For long-term investors who buy and hold, the trading difference is largely irrelevant. For investors who value precision in execution timing or want to use limit orders and stop losses, ETFs provide more control.
Fees and Expenses
ETFs tend to have lower expense ratios than comparable mutual funds. The average equity ETF expense ratio is approximately 0.16%, while the average equity mutual fund charges approximately 0.44%. Over decades of investing, this fee difference compounds into meaningful dollar amounts.
The fee advantage comes primarily from ETFs' passive management dominance and operational efficiency. Most ETFs track an index passively, avoiding the costs of active management. Their exchange-traded structure also reduces administrative costs compared to mutual funds.
However, comparing averages obscures individual cases. Some mutual funds, particularly Vanguard and Fidelity index funds, match or beat ETF expense ratios. The fee comparison should be made between specific funds you are considering, not category averages.
Tax Efficiency
ETFs are generally more tax-efficient than mutual funds due to their unique creation and redemption mechanism. When investors sell ETF shares, they sell to other investors on the exchange. The fund itself does not need to sell holdings to meet redemptions, avoiding taxable capital gains distributions.

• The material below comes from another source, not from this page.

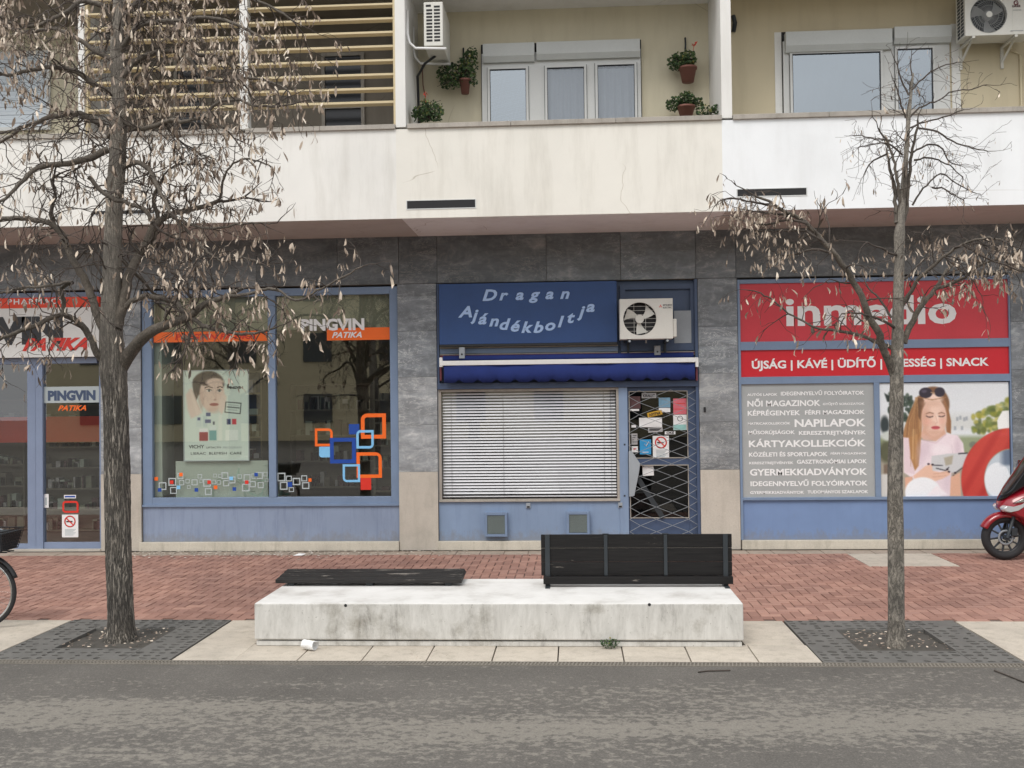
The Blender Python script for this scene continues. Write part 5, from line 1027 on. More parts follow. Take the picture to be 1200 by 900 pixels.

Mutual funds must sell holdings to meet shareholder redemptions, potentially generating capital gains that are distributed to all remaining shareholders. You can owe capital gains taxes from a mutual fund even in years when the fund loses value, which is understandably frustrating.
In tax-advantaged accounts like IRAs, tax efficiency does not matter because gains are not taxed until withdrawal (Traditional) or are never taxed (Roth). The ETF tax advantage applies primarily to taxable brokerage accounts.
Minimum Investments
ETFs require only the price of a single share to invest, which can range from $20 to $500 depending on the fund. Many brokers now offer fractional shares, reducing the minimum to effectively zero.
Many mutual funds impose minimum initial investments of $1,000 to $3,000, with some institutional funds requiring $100,000 or more. This barrier can limit access for new investors with small starting amounts, though several major providers have eliminated minimums on their most popular funds.
Automatic Investing
Mutual funds excel at automatic investing. Set up recurring purchases of a fixed dollar amount, and the fund handles everything including fractional share purchases. This dollar-cost averaging approach is simple and effective for building wealth over time.
ETF automatic investing has improved with broker features that support recurring purchases and fractional shares, but the experience is still slightly less seamless than mutual fund automatic investment. Some brokers offer excellent ETF auto-invest features while others lag behind.
Who Should Choose ETFs?
ETFs are the better choice if you invest in a taxable brokerage account where tax efficiency matters, you want the lowest possible expense ratios, you prefer intraday trading flexibility, you have a small starting amount and want no minimums, or you want broad market exposure through passive index tracking.
Who Should Choose Mutual Funds?
Mutual funds are the better choice if you want automatic investing with fixed dollar amounts, you are investing within tax-advantaged retirement accounts where the ETF tax advantage is irrelevant, you want access to specific actively managed strategies not available as ETFs, you prefer the simplicity of end-of-day pricing, or you are investing through a 401(k) or employer plan that offers mutual funds.
The Practical Answer
For most individual investors building long-term wealth through index investing, the differences between low-cost ETFs and low-cost index mutual funds are minimal. Both provide diversified market exposure at low cost. Choose whichever your preferred broker makes easiest to buy and hold consistently. The most important factor is not ETF versus mutual fund but rather investing consistently over time regardless of which vehicle you use.